DATA SEGMENT:
◆ ◆ ◆ ◆ ◆ ◆ ◆
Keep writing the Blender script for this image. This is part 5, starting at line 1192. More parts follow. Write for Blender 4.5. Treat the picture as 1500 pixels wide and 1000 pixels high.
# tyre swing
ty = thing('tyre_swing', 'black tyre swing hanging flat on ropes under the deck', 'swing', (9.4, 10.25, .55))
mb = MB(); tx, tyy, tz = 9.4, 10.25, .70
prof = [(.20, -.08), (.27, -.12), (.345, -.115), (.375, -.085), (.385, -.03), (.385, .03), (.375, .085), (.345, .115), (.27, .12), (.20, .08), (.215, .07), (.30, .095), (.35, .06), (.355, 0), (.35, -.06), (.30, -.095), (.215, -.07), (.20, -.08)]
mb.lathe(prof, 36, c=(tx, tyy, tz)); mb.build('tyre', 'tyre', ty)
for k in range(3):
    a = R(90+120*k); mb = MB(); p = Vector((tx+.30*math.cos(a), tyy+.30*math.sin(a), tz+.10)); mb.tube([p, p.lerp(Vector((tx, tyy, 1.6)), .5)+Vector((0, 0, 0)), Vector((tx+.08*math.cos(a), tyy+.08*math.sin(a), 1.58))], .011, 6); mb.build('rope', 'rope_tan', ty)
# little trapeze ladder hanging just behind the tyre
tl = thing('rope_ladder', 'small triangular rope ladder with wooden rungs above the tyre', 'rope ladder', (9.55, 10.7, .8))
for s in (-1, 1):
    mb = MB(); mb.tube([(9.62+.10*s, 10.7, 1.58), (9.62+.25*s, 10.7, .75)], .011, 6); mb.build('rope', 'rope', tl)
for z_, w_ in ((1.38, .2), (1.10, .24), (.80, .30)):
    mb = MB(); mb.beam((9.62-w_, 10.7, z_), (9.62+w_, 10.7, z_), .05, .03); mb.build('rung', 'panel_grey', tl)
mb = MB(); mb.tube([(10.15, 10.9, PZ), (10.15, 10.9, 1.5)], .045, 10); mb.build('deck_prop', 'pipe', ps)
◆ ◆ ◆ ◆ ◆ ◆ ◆
AIM: Return the lines above exactly, keeping every word.

ANSWER TO THE TASK:
Keep writing the Blender script for this image. This is part 5, starting at line 1192. More parts follow. Write for Blender 4.5. Treat the picture as 1500 pixels wide and 1000 pixels high.
# tyre swing
ty = thing('tyre_swing', 'black tyre swing hanging flat on ropes under the deck', 'swing', (9.4, 10.25, .55))
mb = MB(); tx, tyy, tz = 9.4, 10.25, .70
prof = [(.20, -.08), (.27, -.12), (.345, -.115), (.375, -.085), (.385, -.03), (.385, .03), (.375, .085), (.345, .115), (.27, .12), (.20, .08), (.215, .07), (.30, .095), (.35, .06), (.355, 0), (.35, -.06), (.30, -.095), (.215, -.07), (.20, -.08)]
mb.lathe(prof, 36, c=(tx, tyy, tz)); mb.build('tyre', 'tyre', ty)
for k in range(3):
    a = R(90+120*k); mb = MB(); p = Vector((tx+.30*math.cos(a), tyy+.30*math.sin(a), tz+.10)); mb.tube([p, p.lerp(Vector((tx, tyy, 1.6)), .5)+Vector((0, 0, 0)), Vector((tx+.08*math.cos(a), tyy+.08*math.sin(a), 1.58))], .011, 6); mb.build('rope', 'rope_tan', ty)
# little trapeze ladder hanging just behind the tyre
tl = thing('rope_ladder', 'small triangular rope ladder with wooden rungs above the tyre', 'rope ladder', (9.55, 10.7, .8))
for s in (-1, 1):
    mb = MB(); mb.tube([(9.62+.10*s, 10.7, 1.58), (9.62+.25*s, 10.7, .75)], .011, 6); mb.build('rope', 'rope', tl)
for z_, w_ in ((1.38, .2), (1.10, .24), (.80, .30)):
    mb = MB(); mb.beam((9.62-w_, 10.7, z_), (9.62+w_, 10.7, z_), .05, .03); mb.build('rung', 'panel_grey', tl)
mb = MB(); mb.tube([(10.15, 10.9, PZ), (10.15, 10.9, 1.5)], .045, 10); mb.build('deck_prop', 'pipe', ps)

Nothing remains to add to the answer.